Ik heb al een tijdje een probleem met Najib. Hij heeft vrijdag altijd de eerste twee uren les, Engels, daarna twee tussenuren en daarna nog drie uur les. En ik vind het eigenlijk wel heel toevallig dat hij steevast op vrijdagochtend een afspraak heeft met een dokter of tandarts of naar het ziekenhuis moet en dus altijd pas om 12.00 uur op school is. Ik ben niet goed in statistiek, maar ik heb wel een goeie intuïtie en die zegt me dat het statistisch onmogelijk is dat een leerling week na week op vrijdagochtend om medische redenen de eerste twee uren voor twee tussenuren niet kan bijwonen. Een M staat er dan in Magister, ons digitaal leerlingsysteem, ‘afwezig om medische redenen’. En zijn moeder dekt hem.

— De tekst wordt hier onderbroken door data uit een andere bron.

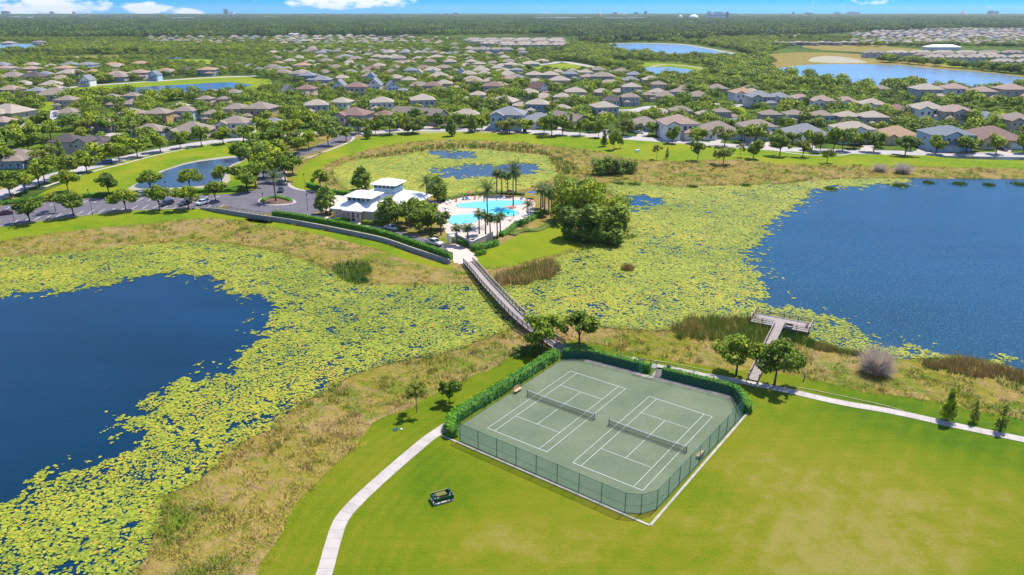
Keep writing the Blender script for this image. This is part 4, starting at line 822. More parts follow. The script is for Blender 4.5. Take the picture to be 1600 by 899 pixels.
def gable(bmR, bmW, x0, x1, y0, y1, z, s=.5, ov=.4, axis='y'):
    """gable roof; ridge runs along axis; gable wall triangles go to bmW"""
    t = .2; z -= .08
    if axis == 'y':
        xc = (x0+x1)/2; H = (x1-x0+2*ov)/2*s; X0, X1, Y0, Y1 = x0-ov, x1+ov, y0-ov, y1+ov
        prof = [(X0, z), (xc, z+H), (X1, z), (X1, z+t), (xc, z+H+t), (X0, z+t)]
        A = [bmR.verts.new((p[0], Y0, p[1])) for p in prof]; B = [bmR.verts.new((p[0], Y1, p[1])) for p in prof]
        for yy, rv in ((y0, 0), (y1, 1)):
            w = [bmW.verts.new(p) for p in ((x0, yy, z), (x1, yy, z), (xc, yy, z+H-ov*s))]; bmW.faces.new(w[::-1] if rv else w)
    else:
        yc = (y0+y1)/2; H = (y1-y0+2*ov)/2*s; X0, X1, Y0, Y1 = x0-ov, x1+ov, y0-ov, y1+ov
        prof = [(Y0, z), (yc, z+H), (Y1, z), (Y1, z+t), (yc, z+H+t), (Y0, z+t)]
        A = [bmR.verts.new((X1, p[0], p[1])) for p in prof]; B = [bmR.verts.new((X0, p[0], p[1])) for p in prof]
        for xx, rv in ((x0, 1), (x1, 0)):
            w = [bmW.verts.new(p) for p in ((xx, y0, z), (xx, y1, z), (xx, yc, z+H-ov*s))]; bmW.faces.new(w[::-1] if rv else w)
    for i in range(6):
        j = (i+1) % 6; bmR.faces.new((A[i], A[j], B[j], B[i]))
    bmR.faces.new((A[0], A[5], A[4], A[1])); bmR.faces.new((A[1], A[4], A[3], A[2])); bmR.faces.new((B[1], B[4], B[5], B[0])); bmR.faces.new((B[2], B[3], B[4], B[1]))
    return z+H+t
HT = {}
def window_mesh():
    bm = bmesh.new(); w, h = .62, .72
    box(bm, -w, w, -.03, .0, -h, h, 1)
    for x in (-w, w): box(bm, x-.07, x+.07, -.09, .0, -h-.07, h+.07, 0)
    for z in (-h, h): box(bm, -w+.07, w-.07, -.085, .0, z-.07, z+.07, 0)
    box(bm, -.03, .03, -.07, -.03, -h+.07, h-.07, 0)
    me = bmmesh('window', bm); me.materials.append(M['trim']); me.materials.append(M['pane']); return me
WIN = window_mesh()
def gdoor_mesh():
    bm = bmesh.new(); box(bm, -2.4, 2.4, -.04, 0, 0, 2.2, 0)
    for k in range(3): box(bm, -2.38, 2.38, -.07, -.04, .08+k*.73, .70+k*.73, 0)
    me = bmmesh('garage_door', bm); me.materials.append(M['trim']); return me
GDOOR = gdoor_mesh()
def house_template(key, blocks, roofs, wins, gdoors=(), far=False, solar=None):
    """blocks: (x0,x1,y0,y1,h) walls; roofs: ('hip'|'gy'|'gx', x0,x1,y0,y1,z,slope)"""
    bw = bmesh.new(); br = bmesh.new()
    for i, b in enumerate(blocks): box(bw, b[0], b[1], b[2], b[3], -.1, b[4]-.003*i)
    top = 0
    for r in roofs:
        if r[0] == 'hip': z = hip(br, *r[1:6], r[6])
        else: z = gable(br, bw, *r[1:6], r[6], axis='y' if r[0] == 'gy' else 'x')
        top = max(top, z)
    mw = bmmesh('wall', bw); mr = bmmesh('roof', br); mw.materials.append(WALL['gray']); mr.materials.append(ROOF['tan'])
    HT[key] = dict(w=mw, r=mr, wins=wins, gd=gdoors, top=top, W=max(b[1] for b in blocks)-min(b[0] for b in blocks)+.8, solar=solar)
F_ = 0; B_ = 1; L_ = 2; R_ = 3
def wrow(x0, x1, n, y, z, f=F_):
    return [(x0+(x1-x0)*(i/(n-1) if n > 1 else .5), y, z, f) for i in range(n)]
# two-storey hip box (garden side seen) with low extension
house_template('box2', [(-6, 6, -5.5, 5.5, 5.6), (-5.2, -.6, -8.6, -5.49, 2.8)], [('hip', -6, 6, -5.5, 5.5, 5.6, .42), ('hip', -5.2, -.6, -8.6, -5.0, 2.8, .5)], wrow(-4.2, 4.2, 4, -5.5, 4.1)+wrow(2, 4.4, 2, -5.5, 1.5)+[(6, -2, 4.1, R_), (6, 2.5, 4.1, R_), (-6, -2, 4.1, L_), (-6, 2, 4.1, L_), (-2.9, -8.6, 1.4, F_)])
# two-storey with single-storey garage wing beside
house_template('wing2', [(-6.5, 3.5, -5.5, 5.5, 5.6), (3.49, 9, -7.5, 3.5, 2.8)], [('hip', -6.5, 3.5, -5.5, 5.5, 5.6, .42), ('hip', 3.3, 9, -7.5, 3.5, 2.8, .42)], wrow(-5, 2, 3, -5.5, 4.1)+wrow(-5, -1, 2, -5.5, 1.5)+[(-6.5, 0, 4.1, L_), (9, -3, 1.5, R_), (6, -7.5, 1.5, F_)])
# street front: two storeys, front gable, porch, garage
house_template('front2', [(-6.5, 6.5, -5, 7, 5.6), (-6.3, -1.2, -7.5, -4.99, 5.5), (.6, 6.3, -8.2, -4.99, 2.9)], [('hip', -6.5, 6.5, -5, 7, 5.6, .42), ('gy', -6.3, -1.2, -7.5, 0, 5.5, .5), ('hip', .6, 6.3, -8.2, -4.6, 2.9, .5)],
               wrow(-5.2, -2.3, 2, -7.5, 4.1)+wrow(1.2, 5, 3, -5, 4.3)+[(-3.8, -7.5, 1.5, F_), (6.5, -2, 4.1, R_), (6.5, 3, 4.1, R_), (-6.5, -2, 4.1, L_), (-6.5, 3, 4.1, L_)], [(3.4, -8.2)])
house_template('front2b', [(-7.5, 7.5, -5, 7, 5.6), (-3.5, 3.2, -6.6, -4.99, 5.5), (-7.2, -3.5, -7, -4.98, 2.8)], [('hip', -7.5, 7.5, -5, 7, 5.6, .40), ('gy', -3.5, 3.2, -6.6, 1, 5.5, .42), ('hip', -7.2, 7, -8.1, -4.6, 2.8, .5)],
               wrow(-2.3, 2, 3, -6.6, 4.1)+[(-5.8, -5, 4.1, F_), (5.4, -5, 4.1, F_), (7.5, -1, 4.1, R_), (7.5, 4, 4.1, R_), (-7.5, 0, 4.1, L_)], [(0, -6.6)])
# one storey, broad hip with front gable
house_template('ranch', [(-8.5, 8.5, -7, 8, 3.0), (-8, -3, -10, -6.99, 2.95), (2.5, 8, -9, -6.98, 2.9)], [('hip', -8.5, 8.5, -7, 8, 3.0, .46), ('gy', -8, -3, -10, 0, 2.95, .55), ('hip', 2.5, 8, -9, -4, 2.9, .5)],
               wrow(-1.6, 1.2, 2, -7, 1.5)+[(-5.5, -10, 1.5, F_), (8.5, 0, 1.5, R_), (8.5, 5, 1.5, R_), (-8.5, 2, 1.5, L_)], [(5.2, -9)])
house_template('ranch_back', [(-7.5, 7.5, -6, 6, 2.9), (-4, 4.5, -8.2, -5.99, 2.85)], [('hip', -7.5, 7.5, -6, 6, 2.9, .46), ('hip', -4, 4.5, -8.2, -2, 2.85, .46)], wrow(-2.5, 3, 3, -8.2, 1.5)+[(-6, -6, 1.5, F_), (6.2, -6, 1.5, F_), (7.5, 1, 1.5, R_), (-7.5, 1, 1.5, L_)])
house_template('long_gable', [(-4, 4, -11, 11, 3.2), (3.99, 7, -6, 3, 2.9)], [('gy', -4, 4, -11, 11, 3.2, .62), ('gx', 2, 7, -6, 3, 2.9, .45)], wrow(-2, 2, 2, -11, 1.6)+[(-4, -6, 1.6, L_), (-4, 0, 1.6, L_), (-4, 6, 1.6, L_), (7, -2, 1.5, R_)])
house_template('cottage', [(-4, 4, -5, 6, 5.2), (-6.5, -3.99, -3, 4, 3)], [('gy', -4, 4, -5, 6, 5.2, .95), ('hip', -6.5, -3.6, -3, 4, 3, .4), ('hip', -3.6, 3.6, -7, -4.8, 2.8, .35)], wrow(-2.4, 2.4, 3, -5, 4.0)+[(0, -5, 7.0, F_), (-2.4, -5, 1.5, F_), (2.4, -5, 1.5, F_), (4, 0, 4, R_)])
house_template('big_gable', [(-9, 3, -5, 6, 5.8), (2.99, 9, -7, 4, 5.6), (8.99, 13, -4, 3, 3)], [('hip', -9, 4, -5, 6, 5.8, .5), ('gy', 3, 9, -7, 4, 5.6, .62), ('gy', 9, 13, -4.8, 3, 3, .6)], wrow(-7, 1, 3, -5, 4.2)+wrow(4.5, 7.5, 2, -7, 4.2)+[(-9, 0, 4, L_), (11, -4, 1.5, F_), (6, -7, 1.5, F_)])
house_template('far1', [(-7, 7, -6, 6, 3)], [('hip', -7, 7, -6, 6, 3, .46), ('hip', -6, -1, -8, -3, 2.8, .5)], [])
house_template('far2', [(-6, 6, -5.5, 5.5, 5.6), (1, 6, -8.5, -5.49, 2.8)], [('hip', -6, 6, -5.5, 5.5, 5.6, .42), ('hip', 1, 6, -8.5, -5, 2.8, .5)], wrow(-4, 4, 3, -5.5, 4.1))
house_template('town', [(-13, 13, -6, 6, 5.8), (-11, -6, -7.5, -5.99, 5.6), (-2.5, 2.5, -7.5, -5.98, 5.6), (6, 11, -7.5, -5.97, 5.6)], [('hip', -13, 13, -6, 6, 5.8, .46), ('gy', -11, -6, -7.5, 0, 5.6, .5), ('gy', -2.5, 2.5, -7.5, 0, 5.6, .5), ('gy', 6, 11, -7.5, 0, 5.6, .5)], [])
HOUSES = []; ROT = {F_: 0, B_: math.pi, L_: -math.pi/2, R_: math.pi/2}
TPLKEY = {'s1': 'ranch_back', 'S1': 'ranch', 'b2': 'box2', 'w2': 'wing2', 'F2': 'front2', 'G2': 'front2b', 'lg': 'long_gable', 'ct': 'cottage', 'bg': 'big_gable', 'f1': 'far1', 'f2': 'far2', 'tn': 'town'}
def house(ax, ay, wpx, kind, roof, wall, rot, label, group, name='house', short=None):
    t = HT[TPLKEY[kind]]; sc_ = 1.0
    for _ in range(3):
        p = P(ax, ay, t['top']*sc_); sc_ = (wpx/(F/math.hypot(p.y, CAMH)))/t['W']; sc_ = min(max(sc_, .72), 1.45)
    far = ay < 108
    e = empty(name, (p.x, p.y, 0), math.radians(rot), label, 'house', group); e.scale = (sc_, sc_, 1.1 if kind == 'tn' else .82*sc_**.5 if far else sc_)
    for nm, me, mm in (('wall', t['w'], WALL[wall]), ('roof', t['r'], ROOF[roof])):
        o = bpy.data.objects.new(nm, me); COL.objects.link(o); o.parent = e; o.material_slots[0].link = 'OBJECT'; o.material_slots[0].material = mm
    if ay > 96:
        for (x, y, z, f) in (t['wins'] if ay > 120 else t['wins'][:3]):
            o = bpy.data.objects.new('window', WIN); COL.objects.link(o); o.parent = e; o.location = (x, y-(.002 if f == F_ else 0), z); o.rotation_euler = (0, 0, ROT[f])
    if ay > 130:
        for (x, y) in t['gd']:
            o = bpy.data.objects.new('garage_door', GDOOR); COL.objects.link(o); o.parent = e; o.location = (x, y-.003, 0)
    HOUSES.append((p.x, p.y, max(t['W']*sc_/2, 6), short or label)); return e
STO = dict(s1='one-storey', S1='one-storey', b2='two-storey', w2='two-storey', F2='two-storey', G2='two-storey', lg='long gabled', ct='gabled', bg='big gabled', f1='low', f2='two-storey', tn='terraced')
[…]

Zo kreeg ik een appje van haar. ‘Najib is echt naar de dokter geweest hoor!’

Najibs ouders zijn gescheiden en zijn vader speelt volgens zijn moeder niet echt een rol bij de opvoeding. ‘Het blijft natuurlijk z’n vader’, zei ze op de ouderavond. ‘Najib mag naar hem toe wanneer hij wil, dat moet hij verder zelf weten, maar goed, hij trekt zich toch niks van hem aan, dat heeft hij nooit gedaan.’ Achteloos meldde ze de stand van zaken. Op vader hoefde ik mijn pijlen dus ook niet te richten, dat was wel duidelijk. ‘Engels is wel het enige vak waar Najib erg slecht voor staat’, zei ik, om het belang van die eerste twee uur Engels nog maar te benadrukken. Maar het nichtje wist raad. Nadat ze eerst druk had zitten appen met haar telefoon onder tafel (‘ik moet even wat regelen’) kwam ze met een fantastische oplossing. ‘U kunt hem het beste apart zetten, want in zo’n groep kan hij zich niet concentreren.’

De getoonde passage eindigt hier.